Loyal Gallery’s New Chapel in Lund Reframes a Two-Decade Stockholm Story
A 19th-century chapel in Lund, Sweden, is now the setting for one of the country’s most closely watched galleries. Loyal Gallery, founded by Martin Lilja and Amy Giunta, has moved out of Stockholm after 20 years and into a space designed by Swedish architect Helgo Zettervall, where the founders say exhibitions can breathe differently.
For Lilja and Giunta, the relocation is less a break than a recalibration. The chapel, they said, offers a shift in pace and perspective — a roomier environment for work that can unfold more slowly and settle with greater clarity. That change matters for a gallery whose identity has long been shaped by editorial thinking, close artist relationships, and a willingness to take risks early.

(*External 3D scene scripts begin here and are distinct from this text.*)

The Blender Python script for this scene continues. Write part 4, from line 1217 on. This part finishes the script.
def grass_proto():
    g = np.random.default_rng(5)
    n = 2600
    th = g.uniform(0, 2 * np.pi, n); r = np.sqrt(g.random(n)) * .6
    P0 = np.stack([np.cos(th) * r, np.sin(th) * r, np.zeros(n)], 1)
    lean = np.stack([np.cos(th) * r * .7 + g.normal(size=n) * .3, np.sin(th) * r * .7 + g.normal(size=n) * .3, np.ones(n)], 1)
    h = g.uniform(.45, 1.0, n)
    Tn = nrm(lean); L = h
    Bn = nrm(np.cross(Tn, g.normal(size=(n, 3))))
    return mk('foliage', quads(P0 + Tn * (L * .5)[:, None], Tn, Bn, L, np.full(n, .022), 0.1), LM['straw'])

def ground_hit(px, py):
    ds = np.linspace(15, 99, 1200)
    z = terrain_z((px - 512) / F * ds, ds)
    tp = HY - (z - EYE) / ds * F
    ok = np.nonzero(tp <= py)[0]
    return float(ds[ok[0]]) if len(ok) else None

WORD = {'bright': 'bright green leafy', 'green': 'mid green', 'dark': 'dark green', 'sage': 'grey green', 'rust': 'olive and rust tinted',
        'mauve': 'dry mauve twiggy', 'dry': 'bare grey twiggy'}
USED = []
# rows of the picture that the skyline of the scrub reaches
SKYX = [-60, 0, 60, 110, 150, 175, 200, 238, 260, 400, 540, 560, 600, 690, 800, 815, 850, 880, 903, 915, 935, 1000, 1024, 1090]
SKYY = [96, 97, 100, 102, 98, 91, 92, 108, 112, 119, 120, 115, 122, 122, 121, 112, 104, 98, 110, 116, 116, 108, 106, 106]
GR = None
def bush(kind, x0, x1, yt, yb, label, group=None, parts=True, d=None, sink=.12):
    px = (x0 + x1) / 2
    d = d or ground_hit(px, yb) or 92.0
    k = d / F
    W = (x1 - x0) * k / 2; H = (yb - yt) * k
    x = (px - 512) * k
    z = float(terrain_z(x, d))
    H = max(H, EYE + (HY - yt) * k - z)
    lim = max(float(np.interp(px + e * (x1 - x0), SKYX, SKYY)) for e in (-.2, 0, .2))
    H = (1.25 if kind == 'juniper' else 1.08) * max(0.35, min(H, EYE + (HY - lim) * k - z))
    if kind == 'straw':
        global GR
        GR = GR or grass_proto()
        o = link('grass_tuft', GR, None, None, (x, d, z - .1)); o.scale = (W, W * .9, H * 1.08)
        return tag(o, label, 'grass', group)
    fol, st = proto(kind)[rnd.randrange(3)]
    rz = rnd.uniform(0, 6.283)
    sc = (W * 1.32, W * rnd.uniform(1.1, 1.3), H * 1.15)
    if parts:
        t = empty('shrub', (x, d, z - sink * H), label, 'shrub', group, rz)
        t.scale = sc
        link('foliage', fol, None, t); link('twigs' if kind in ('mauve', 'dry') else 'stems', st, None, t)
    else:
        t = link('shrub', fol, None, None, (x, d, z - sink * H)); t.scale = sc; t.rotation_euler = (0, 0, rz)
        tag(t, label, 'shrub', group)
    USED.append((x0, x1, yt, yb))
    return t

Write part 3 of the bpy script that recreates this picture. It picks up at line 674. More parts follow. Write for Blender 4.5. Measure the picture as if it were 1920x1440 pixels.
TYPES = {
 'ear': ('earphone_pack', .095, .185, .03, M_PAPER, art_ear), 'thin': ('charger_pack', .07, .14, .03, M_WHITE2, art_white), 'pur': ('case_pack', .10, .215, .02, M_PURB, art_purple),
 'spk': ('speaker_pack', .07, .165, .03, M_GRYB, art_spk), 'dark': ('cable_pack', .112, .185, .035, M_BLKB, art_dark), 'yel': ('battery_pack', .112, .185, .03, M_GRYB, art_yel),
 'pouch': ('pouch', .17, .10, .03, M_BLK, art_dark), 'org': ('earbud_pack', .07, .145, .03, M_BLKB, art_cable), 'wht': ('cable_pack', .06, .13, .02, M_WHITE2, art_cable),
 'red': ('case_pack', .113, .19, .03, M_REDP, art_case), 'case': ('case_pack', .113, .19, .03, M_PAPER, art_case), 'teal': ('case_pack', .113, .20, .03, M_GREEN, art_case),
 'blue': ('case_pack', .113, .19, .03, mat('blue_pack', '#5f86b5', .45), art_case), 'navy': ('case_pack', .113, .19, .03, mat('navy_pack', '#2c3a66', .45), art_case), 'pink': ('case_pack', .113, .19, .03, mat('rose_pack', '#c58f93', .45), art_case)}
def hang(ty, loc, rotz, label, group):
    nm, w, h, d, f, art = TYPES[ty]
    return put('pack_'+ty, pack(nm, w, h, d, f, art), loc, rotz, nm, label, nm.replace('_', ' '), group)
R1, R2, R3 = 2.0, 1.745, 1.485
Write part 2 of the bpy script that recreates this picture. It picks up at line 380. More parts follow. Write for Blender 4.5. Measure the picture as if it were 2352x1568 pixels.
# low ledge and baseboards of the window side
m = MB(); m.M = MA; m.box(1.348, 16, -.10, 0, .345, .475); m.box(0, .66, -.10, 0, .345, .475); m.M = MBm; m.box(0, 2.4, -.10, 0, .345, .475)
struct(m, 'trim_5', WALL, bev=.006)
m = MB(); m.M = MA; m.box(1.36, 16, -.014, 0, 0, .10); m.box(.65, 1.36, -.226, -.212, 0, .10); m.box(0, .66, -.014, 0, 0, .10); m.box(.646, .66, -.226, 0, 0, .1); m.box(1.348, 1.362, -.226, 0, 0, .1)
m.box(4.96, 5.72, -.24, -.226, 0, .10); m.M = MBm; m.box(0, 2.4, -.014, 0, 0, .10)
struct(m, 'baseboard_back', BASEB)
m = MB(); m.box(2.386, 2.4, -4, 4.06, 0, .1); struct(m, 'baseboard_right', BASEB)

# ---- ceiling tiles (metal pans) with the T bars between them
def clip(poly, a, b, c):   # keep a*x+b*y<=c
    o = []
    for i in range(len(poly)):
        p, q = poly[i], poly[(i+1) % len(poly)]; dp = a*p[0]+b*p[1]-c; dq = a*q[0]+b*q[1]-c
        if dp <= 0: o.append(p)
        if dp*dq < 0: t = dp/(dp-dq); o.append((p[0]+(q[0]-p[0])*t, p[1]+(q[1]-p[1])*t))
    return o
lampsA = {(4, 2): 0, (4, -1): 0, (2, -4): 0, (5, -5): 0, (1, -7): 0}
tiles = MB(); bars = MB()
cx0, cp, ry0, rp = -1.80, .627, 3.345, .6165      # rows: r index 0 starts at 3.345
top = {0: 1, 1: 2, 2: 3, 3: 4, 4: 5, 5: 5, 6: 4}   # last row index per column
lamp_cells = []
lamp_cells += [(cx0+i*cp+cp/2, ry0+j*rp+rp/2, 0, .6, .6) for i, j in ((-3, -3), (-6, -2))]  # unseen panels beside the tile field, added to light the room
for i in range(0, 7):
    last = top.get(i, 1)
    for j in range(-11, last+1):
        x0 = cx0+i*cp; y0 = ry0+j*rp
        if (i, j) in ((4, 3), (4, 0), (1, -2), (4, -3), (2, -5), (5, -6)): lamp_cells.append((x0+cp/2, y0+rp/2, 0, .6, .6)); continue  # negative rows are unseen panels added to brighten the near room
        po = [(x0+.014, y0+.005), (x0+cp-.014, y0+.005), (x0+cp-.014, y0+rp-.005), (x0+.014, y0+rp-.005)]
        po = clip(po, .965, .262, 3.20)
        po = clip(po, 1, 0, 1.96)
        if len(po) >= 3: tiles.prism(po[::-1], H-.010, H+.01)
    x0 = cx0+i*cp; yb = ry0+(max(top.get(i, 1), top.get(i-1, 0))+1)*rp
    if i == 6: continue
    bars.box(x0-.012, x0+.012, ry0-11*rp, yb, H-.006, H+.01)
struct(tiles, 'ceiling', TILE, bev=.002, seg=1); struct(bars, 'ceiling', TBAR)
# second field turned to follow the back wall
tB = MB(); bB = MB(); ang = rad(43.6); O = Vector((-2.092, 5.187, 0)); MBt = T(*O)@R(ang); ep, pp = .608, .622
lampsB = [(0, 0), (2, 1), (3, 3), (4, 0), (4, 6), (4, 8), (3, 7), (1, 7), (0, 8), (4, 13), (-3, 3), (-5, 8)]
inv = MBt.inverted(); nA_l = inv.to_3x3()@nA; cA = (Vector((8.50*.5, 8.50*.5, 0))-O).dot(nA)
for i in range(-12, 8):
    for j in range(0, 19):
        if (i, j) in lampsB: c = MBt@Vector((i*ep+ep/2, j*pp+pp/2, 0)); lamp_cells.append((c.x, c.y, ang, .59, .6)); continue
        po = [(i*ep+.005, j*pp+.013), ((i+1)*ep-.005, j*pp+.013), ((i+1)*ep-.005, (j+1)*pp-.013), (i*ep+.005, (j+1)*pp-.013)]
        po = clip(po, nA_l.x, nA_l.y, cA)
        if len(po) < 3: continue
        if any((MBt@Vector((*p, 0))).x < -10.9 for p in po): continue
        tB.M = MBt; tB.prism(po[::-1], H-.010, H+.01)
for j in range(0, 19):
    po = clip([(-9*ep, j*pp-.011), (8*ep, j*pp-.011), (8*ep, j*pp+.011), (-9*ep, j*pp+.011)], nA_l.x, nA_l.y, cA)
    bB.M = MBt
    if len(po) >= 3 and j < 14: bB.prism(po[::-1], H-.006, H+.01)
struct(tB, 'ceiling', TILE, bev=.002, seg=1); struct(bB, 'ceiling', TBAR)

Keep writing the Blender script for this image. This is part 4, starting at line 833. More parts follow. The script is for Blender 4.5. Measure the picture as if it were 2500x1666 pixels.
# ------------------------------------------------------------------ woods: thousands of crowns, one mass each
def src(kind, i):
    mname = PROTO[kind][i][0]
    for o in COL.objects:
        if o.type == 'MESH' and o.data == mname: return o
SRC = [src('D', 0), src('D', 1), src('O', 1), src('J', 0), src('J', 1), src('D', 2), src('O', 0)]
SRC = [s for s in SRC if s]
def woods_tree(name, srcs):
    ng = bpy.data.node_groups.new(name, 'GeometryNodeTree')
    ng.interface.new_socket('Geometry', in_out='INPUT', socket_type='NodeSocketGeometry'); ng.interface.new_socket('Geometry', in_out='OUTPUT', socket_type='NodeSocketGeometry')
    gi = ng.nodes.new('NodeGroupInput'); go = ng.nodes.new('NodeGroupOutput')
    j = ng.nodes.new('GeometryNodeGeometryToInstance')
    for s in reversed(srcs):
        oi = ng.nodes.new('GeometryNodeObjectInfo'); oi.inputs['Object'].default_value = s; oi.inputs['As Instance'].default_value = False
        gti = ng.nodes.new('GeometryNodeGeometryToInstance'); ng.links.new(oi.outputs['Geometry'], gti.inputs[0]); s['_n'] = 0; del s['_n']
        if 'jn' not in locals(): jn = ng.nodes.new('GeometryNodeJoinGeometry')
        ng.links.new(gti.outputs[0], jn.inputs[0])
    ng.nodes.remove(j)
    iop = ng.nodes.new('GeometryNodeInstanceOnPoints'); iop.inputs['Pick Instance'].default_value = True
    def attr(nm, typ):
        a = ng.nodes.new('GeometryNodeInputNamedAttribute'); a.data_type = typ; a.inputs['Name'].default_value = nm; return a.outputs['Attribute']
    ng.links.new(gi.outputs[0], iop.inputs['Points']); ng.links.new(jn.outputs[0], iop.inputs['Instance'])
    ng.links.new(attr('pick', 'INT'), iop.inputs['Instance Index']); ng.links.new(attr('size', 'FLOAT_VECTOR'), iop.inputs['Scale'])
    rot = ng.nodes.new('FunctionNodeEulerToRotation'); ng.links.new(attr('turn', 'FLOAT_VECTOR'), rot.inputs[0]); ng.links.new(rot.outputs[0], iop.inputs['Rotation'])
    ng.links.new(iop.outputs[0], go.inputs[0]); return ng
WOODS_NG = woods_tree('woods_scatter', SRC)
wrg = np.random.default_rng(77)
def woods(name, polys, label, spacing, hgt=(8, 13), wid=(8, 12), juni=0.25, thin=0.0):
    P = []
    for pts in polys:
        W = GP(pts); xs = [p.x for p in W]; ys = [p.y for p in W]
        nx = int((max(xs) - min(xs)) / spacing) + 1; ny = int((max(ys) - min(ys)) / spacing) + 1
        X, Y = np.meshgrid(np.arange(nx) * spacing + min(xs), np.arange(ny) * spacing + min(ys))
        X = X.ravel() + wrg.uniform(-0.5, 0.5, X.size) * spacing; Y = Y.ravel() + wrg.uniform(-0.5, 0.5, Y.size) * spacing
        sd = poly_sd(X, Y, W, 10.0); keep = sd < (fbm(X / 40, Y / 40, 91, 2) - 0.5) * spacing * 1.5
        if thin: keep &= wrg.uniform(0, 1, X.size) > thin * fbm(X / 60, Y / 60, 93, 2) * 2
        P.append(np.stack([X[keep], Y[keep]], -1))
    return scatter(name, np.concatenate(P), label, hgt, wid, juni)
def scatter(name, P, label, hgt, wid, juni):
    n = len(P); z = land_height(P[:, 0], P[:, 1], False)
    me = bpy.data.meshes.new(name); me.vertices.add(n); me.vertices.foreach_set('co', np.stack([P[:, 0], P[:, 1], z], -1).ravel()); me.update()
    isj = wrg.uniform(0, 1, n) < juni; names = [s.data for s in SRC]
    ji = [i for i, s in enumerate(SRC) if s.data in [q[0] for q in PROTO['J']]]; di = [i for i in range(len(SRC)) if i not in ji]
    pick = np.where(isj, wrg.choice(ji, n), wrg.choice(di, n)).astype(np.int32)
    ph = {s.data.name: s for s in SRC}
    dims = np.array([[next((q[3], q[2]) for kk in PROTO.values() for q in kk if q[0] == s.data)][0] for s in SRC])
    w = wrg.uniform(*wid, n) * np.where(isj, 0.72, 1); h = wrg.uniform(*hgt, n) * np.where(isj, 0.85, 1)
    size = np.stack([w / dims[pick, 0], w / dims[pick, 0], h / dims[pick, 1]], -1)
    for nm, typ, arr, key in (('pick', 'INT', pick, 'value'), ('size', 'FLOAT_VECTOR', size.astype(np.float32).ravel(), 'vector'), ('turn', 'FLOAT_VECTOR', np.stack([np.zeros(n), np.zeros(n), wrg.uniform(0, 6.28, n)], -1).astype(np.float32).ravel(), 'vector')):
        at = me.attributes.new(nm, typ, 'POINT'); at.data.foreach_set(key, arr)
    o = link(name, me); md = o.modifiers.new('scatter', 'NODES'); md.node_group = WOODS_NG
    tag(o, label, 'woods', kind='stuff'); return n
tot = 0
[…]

Loyal began in 2000 as a magazine launched by Lilja. Giunta, then living in New York, met him in Stockholm the following year and joined the publication in 2001. What started as a magazine with a dedicated following for arts and culture reporting became, in 2005, a gallery in Stockholm’s Vasastan neighborhood. The transition was not framed as a strategic pivot so much as a natural extension of the same impulse: to build context around artists and shape how audiences encounter their work.
That approach helped define Loyal’s reputation in Stockholm, where early solo exhibitions featured artists including Eddie Martinez, Katherine Bernhardt, and Wes Lang, all of whom later became far more widely known. The gallery has remained intentionally lean, operated almost entirely by Lilja and Giunta, a structure they say has kept them close to both artists and collectors.
The roster has continued to grow across generations and geographies. Artists associated with Loyal include Brian Belott, Michelle Blade, Daniel Heidkamp, Mario Ayala, Chanel Khoury, Alex Gardner, Zoé Blue M, and Ross Caliendo. The gallery’s network also extends beyond Sweden, shaped by ties to New York, London, and especially Los Angeles, where Lilja and Giunta spend a quarter of each year. Loyal also stages an annual pop-up at the El Royale apartment buildings during L.A. Art Week in February; the first edition, in 2023, featured 13 artists.
In mid-March, part two of Infinite Planes High opened in Lund, marking the new chapter in a space that seems designed to slow the viewer down. For a gallery built on publishing, curation, and long-term artist relationships, the chapel feels less like a departure than a continuation — one with more air around it.